All three I've started but not gotten far in. Dawkins put me off a bit with his billowy writing style. Maybe it was just the introductory chapter, but it sure felt like an awful lot of "first I'm going to discuss this, and then I'm going to discuss that" without getting to the actual discussion. (Yeah, I know, I've been guilty of that at times....) Besides that, the Dawkins book somehow got mixed up with my own books, which means it's now lost in the stacks and stacks which remain unsorted after the move, so it might be a while before I find it again. Eldredge got postponed because it seemed to make more sense to read it after Dawkins. Pinker is holding my interest, and that's the one I'm most likely to actually finish.
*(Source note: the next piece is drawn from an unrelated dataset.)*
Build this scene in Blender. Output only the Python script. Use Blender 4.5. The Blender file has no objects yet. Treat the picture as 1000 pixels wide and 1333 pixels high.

For titles on hold at the library, I've gotten into the habit of keeping most of my holds "inactive" so that I have better control of when the book actually arrives for me. I've discovered that an inactive hold still works its way through the queue until I'm up next. Then it sits there at the top of the queue until I activate it, at which point the next copy returned is reserved for me. I've got several holds that I might not even activate, mostly political stuff that seemed interesting at the time but doesn't now. One hold that I somehow left active is now in and waiting for me. The automated email notification, which truncates the title, tells me it's Culture and Prosperity: The Truth by someone named Kay. A vague memory tells me this is some economist writing about why some nations prosper and others don't, perhaps related to the protectionism question.